The Asia-Pacific region will contribute the majority of mobile VAS revenues based on the large-scale consumption of operators’ mobile services, particularly personalization services.
In the less-developed parts of Asia Pacific, operators will constantly reinvent VASs to offer a range of monetizable services, despite a heavy OTT presence. The widespread enthusiasm for personalization in Asia and the strong role of the operators in China will also help to drive this trend.
The increase in VAS revenues can also be attributed to the continued growth in subscriber numbers in the emerging markets and the push from operators to deliver relevant mobile services.
International telecom body ITU on Monday said by end 2013 there will be 6.8 billion total mobile-cellular subscriptions. 2.7 billion people will be connected to the Internet. Mobile broadband connections over 3G and 3G+ networks are growing at an average annual rate of 40 percent, equating to 2.1 billion mobile-broadband subscriptions and a global penetration rate of almost 30 percent. Almost 50 percent of all people worldwide are now covered by a 3G network.
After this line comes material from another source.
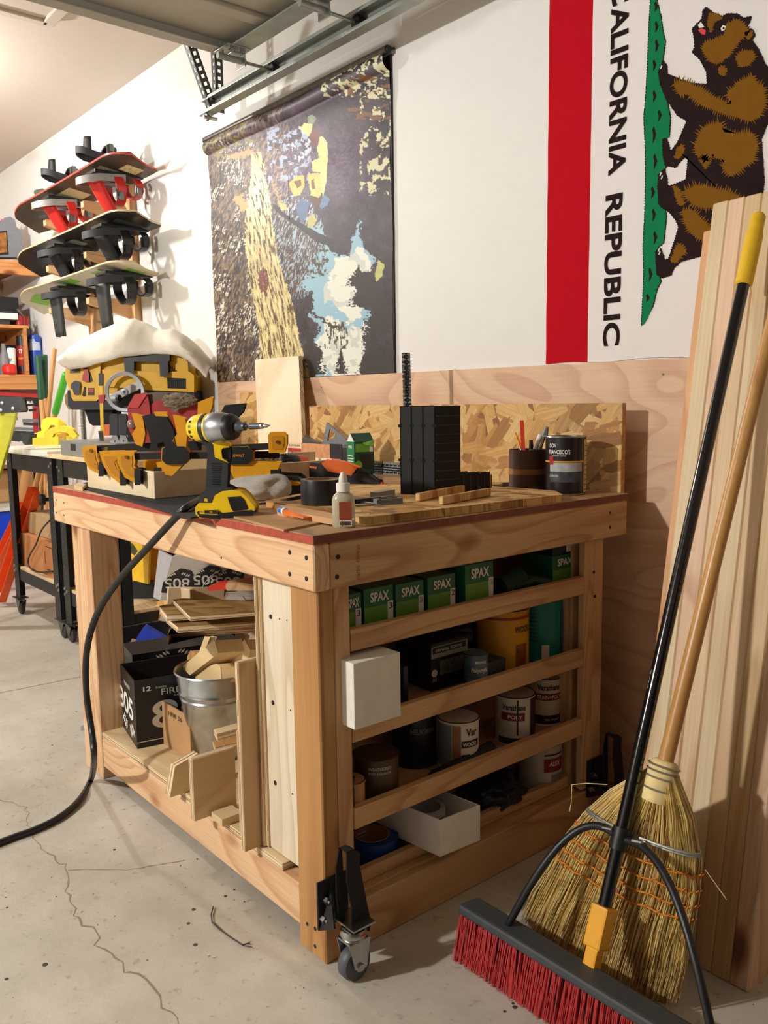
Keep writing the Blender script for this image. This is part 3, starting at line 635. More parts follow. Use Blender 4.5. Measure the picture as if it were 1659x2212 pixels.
    G().bb((x0-.002, 1.991, zb_), (x1+.003, 1.996, zt-.01)).build('canvas_backing', bk, t)
    return x0, x1
poster()

# ================================================================== WORKBENCH
ZT = .876; XA = -1.284; XL = -2.672; YA = .900; YB = 1.893
bench = thing('workbench', 'large rolling pine workbench with red painted top edge and open shelves on its end', 'workbench', (-1.98, 1.4, 0))
def bb(name, a, b, m, bev=.002, **k): return G().bb(a, b).build(name, m, bench, bevel=bev, seg=1, **k)
# top: sheet with worn wooden face and a painted red edge
topw = plyface('worn_top', (188, 150, 106), (130, 90, 56), 'x', k=7, rough=.5)
redw = paint('red_edge_paint', (168, 66, 46), .6, vary=.22, scale=60)
brn = paint('brown_edge_paint', (120, 62, 42), .6, vary=.2, scale=60)
g = G(); g.bb((XL, YA, .858), (XA, YB+.004, ZT)); 
o = g.build('bench_top', [topw, redw, brn], bench, bevel=.001, seg=1)
for p in o.data.polygons:
    if p.normal.y < -.9: p.material_index = 1
    elif p.normal.x > .9: p.material_index = 2
# aprons
bb('front_apron', (XL, YA, .768), (XA, YA+.038, .8575), fir['x'], .003)
bb('side_apron', (XA-.0385, YA+.0385, .768), (XA, YB, .8575), stud['y'], .003)
bb('rear_apron', (XL, YB-.038, .768), (XA-.04, YB, .8575), stud['x']); bb('side_apron', (XL, YA+.0385, .768), (XL+.038, YB-.039, .8575), stud['y'])
# legs: doubled boards
XR = -1.300; YFR = .9385; 
YFR = .918
def leg(name, x0, x1, y0, y1, z1=.7675, m=None): bb(name, (x0, y0, 0), (x1, y1, z1), m or fir['z'], .003)
leg('leg_board', -1.393, -1.3005, .9175, .9565, m=amber); leg('leg_board', -1.338, XR, .957, .995, m=stud['z'])
leg('leg_board', -2.577, -2.4795, .9175, .9565, m=fir['z']); leg('leg_board', -2.479, -2.44, .9175, 1.005, m=fir['z'])
leg('leg_board', -1.338, XR, 1.779, 1.817, m=stud['z']); leg('leg_board', -1.393, -1.339, 1.74, 1.817, m=stud['z'])
leg('leg_board', -2.577, -2.44, 1.779, 1.855, m=stud['z'])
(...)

Ovum says mobile VAS growth will come from telecoms efforts in mobile TV, connected home services, security, payments, and digital games.
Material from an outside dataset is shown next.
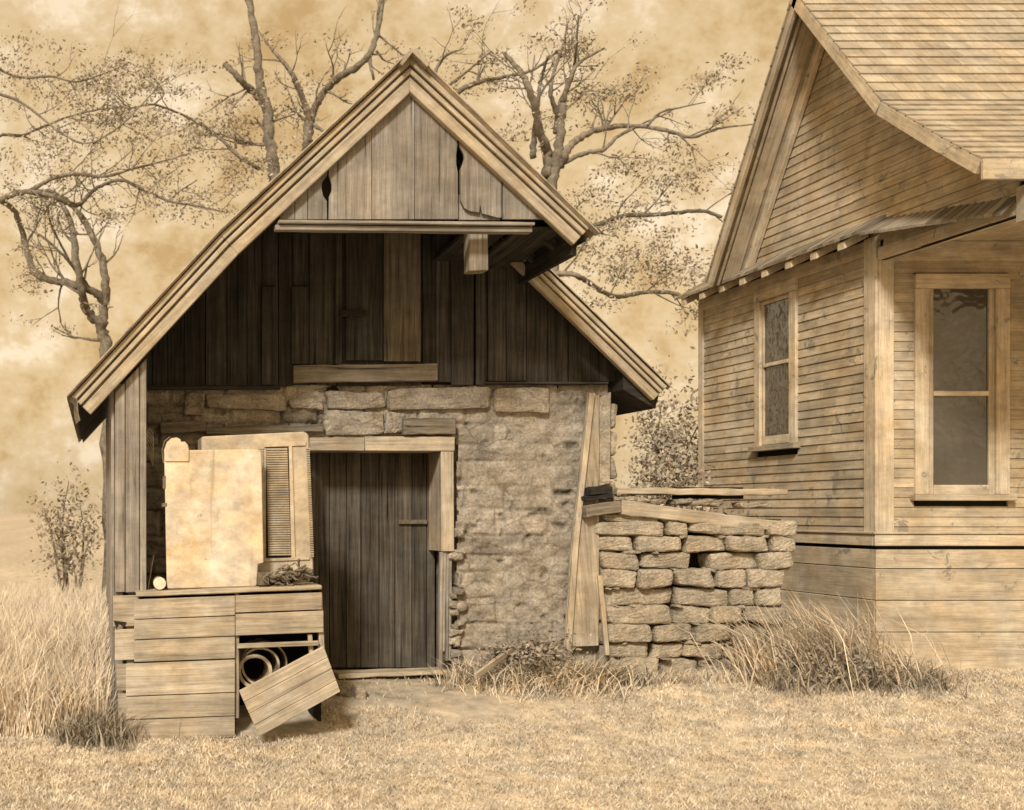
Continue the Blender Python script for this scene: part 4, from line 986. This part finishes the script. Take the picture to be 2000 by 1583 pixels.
patch('wall_weeds', 'tangled weeds at the foot of the stone wall beside the leaning plank', 4200, mid, .05, .30, .010, 1.1, M_WEED)
def mid2(n):
    x = X(1090, 9.6)+rng.normal(size=n)*.3; y = 9.66+rng.normal(size=n)*.06; return x, y
patch('dark_weeds', 'dark low weeds around the base of the leaning plank', 4200, mid2, .05, .24, .012, 1.1, M_WEEDD)
def rt(n):
    x = X(1620, 9.7)+rng.normal(size=n)*.3; y = 9.75+rng.normal(size=n)*.13; return x, y
patch('arching_grass', 'long arching grass between the dry stone wall and the house', 1900, rt, .15, .80, .010, .8, M_WEED, az=lambda k: np.pi+rng.normal(size=k)*.8)
def rt2(n):
    x = X(1480, 9.6)+rng.random(n)*1.4; y = 9.6+rng.normal(size=n)*.1; return x, y
patch('low_weeds', 'low tangled weeds along the right foot of the dry stone wall', 2600, rt2, .05, .26, .011, 1.0, M_WEEDD)
def base(n):
    x = X(880, 9.7)+rng.random(n)*3.6; y = 9.62+rng.random(n)*.2; return x, y
patch('edge_grass', 'thin grass along the foot of the walls', 5000, base, .03, .14, .008, .8, M_GRASS)
bush('leafy_weed', 'leafy weed growing against the stone wall left of the leaning plank', X(1045, 9.65), 9.66, .36, .14, .36, 1500, M_WEEDD, .022, 31, 12, 'plant')
bush('leafy_weed', 'leafy weed growing at the right end of the dry stone wall', X(1600, 9.6), 9.6, .42, .2, .30, 1700, M_WEEDD, .022, 32, 12, 'plant')
bush('leafy_weed', 'leafy weed at the base of the house front skirting', X(1700, 9.8), 9.8, .3, .15, .2, 900, M_WEEDD, .022, 33, 9, 'plant')

# ------------------------------------------------------------------ light, sky, camera
sun_dir = Vector((.38, .74, -.62)).normalized()
L = bpy.data.lights.new('sun', 'SUN'); L.energy = 4.2; L.angle = R(9); L.color = (1, .935, .83)
so = bpy.data.objects.new('sun', L); COL.objects.link(so); so.rotation_euler = sun_dir.to_track_quat('-Z', 'Y').to_euler()
elev = math.asin(-sun_dir.z); azim = math.atan2(-sun_dir.x, -sun_dir.y)
Wd = bpy.data.worlds.new('World'); S.world = Wd; Wd.use_nodes = True; nt = Wd.node_tree
bg = nt.nodes['Background']; sk = N(nt, 'ShaderNodeTexSky', sky_type='NISHITA'); sk.sun_disc = False
sk.sun_elevation = elev; sk.sun_rotation = azim; sk.dust_density = 4; sk.air_density = 1.0
bw = N(nt, 'ShaderNodeRGBToBW'); nt.links.new(sk.outputs[0], bw.inputs[0])
tc = N(nt, 'ShaderNodeTexCoord').outputs['Generated']
cl = noise(nt, tc, 11, 10, .74, vscale=(1, 1, 1.2), dist=.1)
tint = ramp(nt, cl, [(.39, (.86, .56, .25, 1)), (.47, (1.06, .76, .40, 1)), (.54, (1.16, .87, .51, 1)), (.62, (1.42, 1.14, .79, 1))])
lift = ramp(nt, bw.outputs[0], [(0, 4.2), (1, 5.4)])
fin = mix(nt, tint, lift, 1.0, 'MULTIPLY')
soft = mix(nt, bw.outputs[0], 5.6, .72)
fin = mix(nt, tint, soft, 1.0, 'MULTIPLY')
nt.links.new(fin, bg.inputs[0]); bg.inputs[1].default_value = .15

cam = bpy.data.cameras.new('camera'); co = bpy.data.objects.new('camera', cam); COL.objects.link(co)
co.location = (0, 0, EYE); co.rotation_euler = (R(90), 0, 0)
cam.sensor_width = 36; cam.lens = 36*F/2000; cam.shift_x = (1000-VX)/2000; cam.shift_y = (HZ-791.5)/2000
cam.clip_start = .1; cam.clip_end = 2000
S.camera = co
cam.dof.use_dof = True; cam.dof.focus_distance = 9.7; cam.dof.aperture_fstop = 2.2
S.view_settings.view_transform = 'Standard'; S.view_settings.look = 'None'; S.view_settings.exposure = 0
“There is a slowdown in play due to third-party services offering apps and content for free. This is strongest in the European markets, with a -7 percent CAGR,” said Neha Dharia, analyst for Consumer Telecoms at Ovum.
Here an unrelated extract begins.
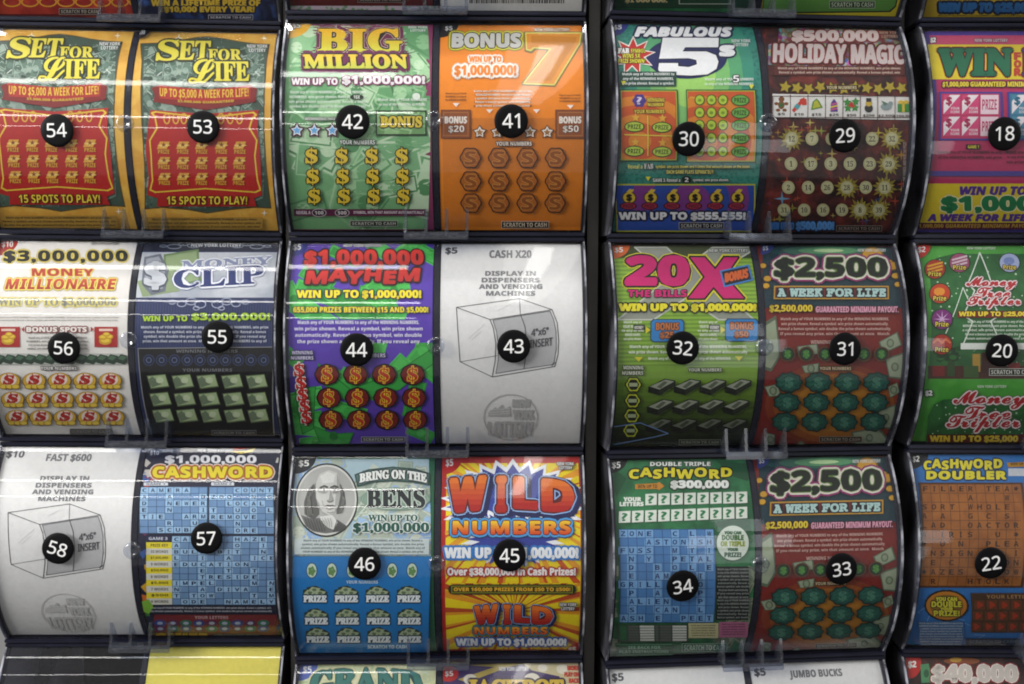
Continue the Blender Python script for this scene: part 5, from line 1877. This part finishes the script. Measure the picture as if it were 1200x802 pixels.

Telecoms in North America and Asia-Pacific are attempting to grow VAS revenues by creating a range of new VASs.
Over the next five years, VAS innovation will focus mainly on mobile payments, connected home, security, and utility services.
According to an earlier telecom analysis, Ovum said broadband access will be the most significant growth opportunity between 2012 and 2017. The growth in demand will result in next-generation broadband revenues in emerging markets doubling to $193 billion and connections tripling to $3.7 billion.
Earlier, Ovum predicted that telecom industry revenues worldwide will exceed $2.0 trillion in 2012, supported by more than $330 billion in capital expenditures. Infrastructure equipment sales will exceed $83 billion, and sales of optical components for telecom will exceed $6.5 billion.
The key to managing challenges faced by telecoms is identifying and capturing a part of the higher-growth segments of the next five years. For retail telecoms, some key growth opportunities are mobile broadband, managed and hosted IP voice, enterprise Ethernet services, music subscriptions, public cloud services, digital games, and IPTV.
Wholesalers face a low-growth environment generally, although wholesale managed services offer above-average gains.